Przejazd przez Himare – malowniczą miejscowość wciśniętą między góry a morze. Kręte zjazdy, podjazdy, widoki, które sprawiają, że zatrzymujesz się na każdym zakręcie i myślisz: „To naprawdę dzieje się naprawdę”. Z lewej strony – błękit morza. Z prawej – zielone góry. A Ty pośrodku, z dźwiękiem silnika odbijającym się echem od skał.

Dlaczego warto się tu zatrzymać na dłużej?

Masz za sobą 3 dni intensywnej dojazdówki – prawie 2 000 km z Polski przez Chorwację, Czarnogórę. Przed Tobą Grecja – góry Vikos, Peloponez, Meteory, serpentyny, które wymagają świeżej głowy i pełnych akumulatorów.

Ten dzień to moment na reset. Kąpiel w turkusowej wodzie. Leżak. Lody. Sen bez budzika. Ciało i umysł muszą się zregenerować – inaczej najpiękniejsze trasy w Grecji przejedziesz na „trybie przetrwania”, a nie na „trybie wow”.

Gdzie nocować?

Masz dwie opcje:

Opcja 1: Ksamil – małe, kameralne miasteczko tuż przed granicą z Grecją. Turkusowa woda, spokój, autentyczna atmosfera. Idealne na relaks.

Opcja 2: Saranda – dużo większy kurort, więcej restauracji, życia, opcji. Przy okazji możesz zajrzeć do Blue Eye – naturalnego źródła o niesamowitym, niebieskim kolorze. To tylko 20 km objazd z drogi – i jedno z tych miejsc, które widziałeś na zdjęciach, ale musisz zobaczyć na żywo.

My nocowaliśmy w Ksamilu – niestety trafiliśmy słabo (zatrucie pokarmowe u połowy grupy po kolacji), więc nie polecamy konkretnego miejsca. Ale sama lokalizacja? Rewelacyjna.

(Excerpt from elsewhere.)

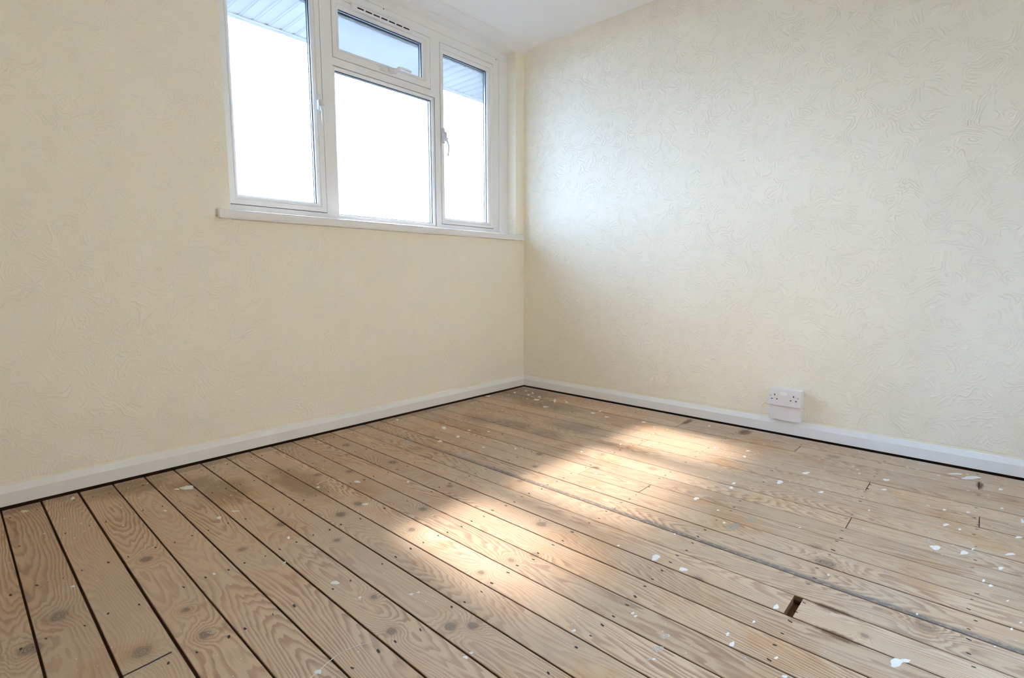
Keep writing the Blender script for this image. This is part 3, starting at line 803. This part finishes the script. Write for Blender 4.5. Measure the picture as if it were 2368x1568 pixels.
handle(sash_r, (-0.664, -0.642, 0.0875, 0.0965, 1.612, 1.704), [(-0.654, 0.078, 1.648), (-0.653, 0.066, 1.632), (-0.650, 0.055, 1.612), (-0.644, 0.052, 1.588), (-0.648, 0.052, 1.560), (-0.653, 0.052, 1.533)],
       [0.011, 0.0095, 0.0070, 0.0062, 0.0060, 0.0058], ([(-0.648, 0.068, 1.640), (-0.642, 0.060, 1.638)], [0.006, 0.005]), (-0.668, -0.645, 0.062, 0.0885, 1.622, 1.676))
handle(sash_f, (-1.098, -1.015, 0.0875, 0.0965, 1.920, 1.944), [(-1.040, 0.080, 1.932), (-1.010, 0.070, 1.934), (-0.992, 0.060, 1.952), (-0.970, 0.058, 1.954), (-0.940, 0.058, 1.952), (-0.915, 0.060, 1.950)],
       [0.009, 0.009, 0.008, 0.0075, 0.007, 0.0065], ([(-1.018, 0.070, 1.940), (-1.018, 0.062, 1.940)], [0.0055, 0.005]), (-1.050, -1.000, 0.070, 0.0885, 1.921, 1.945))
for h_ in [o for o in COL.objects if o.name.startswith(('handle', 'key_button'))]:
    h_.location = (0, 0, 0)

# trickle vent on the fanlight head
vent = prism('trickle_vent', [(0.0965, 2.176), (0.084, 2.176), (0.078, 2.182), (0.076, 2.196), (0.079, 2.206), (0.0965, 2.209)], 0, -1.262, -0.880, 'plastic', win, bevel=0.0015)
wchild(vent)
for q in range(7):
    a = -1.236 + q * 0.0485
    s_ = box('vent_slot', a, a + 0.0375, 0.0750, 0.0790, 2.1830, 2.1885, 'hole', vent)
for (x, z) in ((-1.060, 2.2485), (-0.176, 2.2425)):
    sc_ = tube('screw_cap', [(x, 0.0975, z), (x, 0.1005, z)], [0.003, 0.003], 'brass', win, seg=8); wchild(sc_)

# ------------------------------------------------------------------ double socket on the right wall
sk = empty('wall_socket', (0.0, -1.764, 0.0785))
tag(sk, 'white plastic double socket on a tall box sitting on the skirting board', 'socket')
def rel(o):
    o.location = Vector(o.location) - Vector(sk.location); return o
Y0, Y1 = -1.837, -1.692
bx = box('back_box', -0.034, -0.0006, Y0, Y1, 0.0790, 0.2385, 'plastic', sk, bevel=0.003); rel(bx)
fp = box('face_plate', -0.0500, -0.0342, Y0 - 0.0005, Y1 + 0.0005, 0.1560, 0.2400, 'plastic', sk, bevel=0.0022); rel(fp)
def plate_pt(fy, fz):      # 0..1 from the plate's left/top as seen in the room
    return Y1 - fy * (Y1 - Y0), 0.2400 - fz * 0.0840
def on_plate(name, fy, fz, wy, wz, mat, depth=0.0012):
    y, z = plate_pt(fy, fz)
    o = box(name, -0.0500 - depth, -0.0492, y - wy / 2, y + wy / 2, z - wz / 2, z + wz / 2, mat, fp)
    o.location = -Vector(sk.location) - 0 * Vector(fp.location)
    o.location = (0, 0, 0)
    return o
for (fy, fz, wy, wz) in ((0.175, 0.37, 0.0042, 0.0085), (0.095, 0.625, 0.0070, 0.0045), (0.255, 0.625, 0.0070, 0.0045),
                         (0.770, 0.37, 0.0042, 0.0085), (0.685, 0.625, 0.0070, 0.0045), (0.850, 0.625, 0.0070, 0.0045)):
    on_plate('pin_hole', fy, fz, wy, wz, 'hole', 0.0003)
for fy in (0.045, 0.905):
    on_plate('plate_screw', fy, 0.44, 0.0045, 0.0045, 'screw', 0.0004)
y, z = plate_pt(0.465, 0.26)
rk = prism('rocker_switch', [(-0.0495, z + 0.0085), (-0.0512, z + 0.0085), (-0.0545, z - 0.0085), (-0.0495, z - 0.0085)], 1, y - 0.0155, y + 0.0155, 'rocker', fp, bevel=0.0006)

# ------------------------------------------------------------------ eaves seen through the glass
ev = empty('eaves', (-1.0, 0.40, 2.17))
tag(ev, 'white boarded eaves soffit outside, above the window', 'eaves')
def evrel(o):
    o.location = Vector(o.location) - Vector(ev.location); return o
SZ, PITCH = 2.170, 0.0765
nb = 48
protos = None
for q in range(nb):
    x = -1.629 - 15 * PITCH + q * PITCH
    w = PITCH
    if protos is None:
        V2 = [(0.0008, 0.016), (0.0008, 0.004), (0.006, 0.0), (0.050, 0.0), (0.054, 0.005), (0.066, 0.005), (0.070, 0.0), (w - 0.0008, 0.0), (w - 0.0008, 0.016)]
        o = prism('soffit_board', V2, 1, 0.205, 0.590, 'cladding', ev)
        protos = o.data
    else:
        o = bpy.data.objects.new('soffit_board', protos); COL.objects.link(o); o.parent = ev
    o.location = (x - ev.location.x, -ev.location.y, SZ - ev.location.z)
XE0, XE1 = -1.629 - 15 * PITCH, -1.629 + 33 * PITCH
evrel(prism('edge_trim', [(0.578, SZ - 0.004), (0.604, SZ - 0.004), (0.604, SZ + 0.02), (0.592, SZ + 0.02), (0.592, SZ - 0.0008), (0.578, SZ - 0.0008)], 0, XE0, XE1, 'cladding', ev))
evrel(box('fascia', XE0, XE1, 0.605, 0.622, SZ - 0.006, SZ + 0.17, 'cladding', ev))
evrel(box('sun_block_deck', XE0, XE1, 0.205, 0.604, SZ + 0.025, SZ + 0.16, 'roof', ev))  # unseen slab above the soffit, added to block the sun

gr = box('ground', -40.0, 40.0, -40.0, 60.0, -2.75, -2.65, 'ground')
tag(gr, 'dark garden ground far below the window, out of view', 'ground', 'structure')

# unseen building added to bounce warm fill light through the second window
nh = empty('bounce_house', (-1.6, -8.0, -2.65))
tag(nh, 'ochre building added behind the camera to bounce warm light, out of view', 'bounce_house', 'structure')
for o in (box('bounce_facade', -9.0, 6.0, -8.3, -8.0, -2.65, 4.2, 'render', nh), box('roof', -9.3, 6.3, -9.0, -7.7, 4.2, 4.4, 'roof', nh)):
    o.location = -Vector(nh.location)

🗺️Link do trasy (dodałem opcjonalnie Blue Eye: https://maps.app.goo.gl/x1CH5M6hW2RnQLm88

💡 Ciekawostka: Ksamil leży naprzeciwko greckiej wyspy Korfu – dosłownie widzisz ją na horyzoncie. Plaże w Ksamilu nazywane są „albańskimi Malediwami” ze względu na kolor wody. Saranda z kolei to jedno z najszybciej rozwijających się turystycznych miast w Albanii – 15 lat temu to była senną mieścina, dziś tętni życiem przez cały rok.

➕ Opcjonalnie:

  • Blue Eye (Syri i Kaltër) – naturalne źródło o głębokości ponad 50 metrów (nikt nie dotarł na dno). Woda ma intensywnie niebieski kolor przez minerały. 20 km od Sarandy, wstęp ~2-3 EUR. Koniecznie idź rano – po południu zjeżdżają busy z turystami.
  • Butrint – starożytne ruiny grecko-rzymskie wpisane na listę UNESCO, 20 km od Ksamilu. Amfiteatr, świątynia Asklepiosa, forum – jedno z najlepiej zachowanych starożytnych miast na Bałkanach. Wstęp ~10 EUR.
Wybrzeże Albanii – trasa SH8

DZIEŃ 5 – Ksamil → Ammoudia (360 km)

Vikos – gdzie droga staje się poezją

Blue Eye możesz zobaczyć po drodze (jeśli nie byłeś wcześniej – zrób to). Źródło o niezwykłym, niebieskim kolorze. Ale prawdziwy highlight tego dnia to Góry Vikos.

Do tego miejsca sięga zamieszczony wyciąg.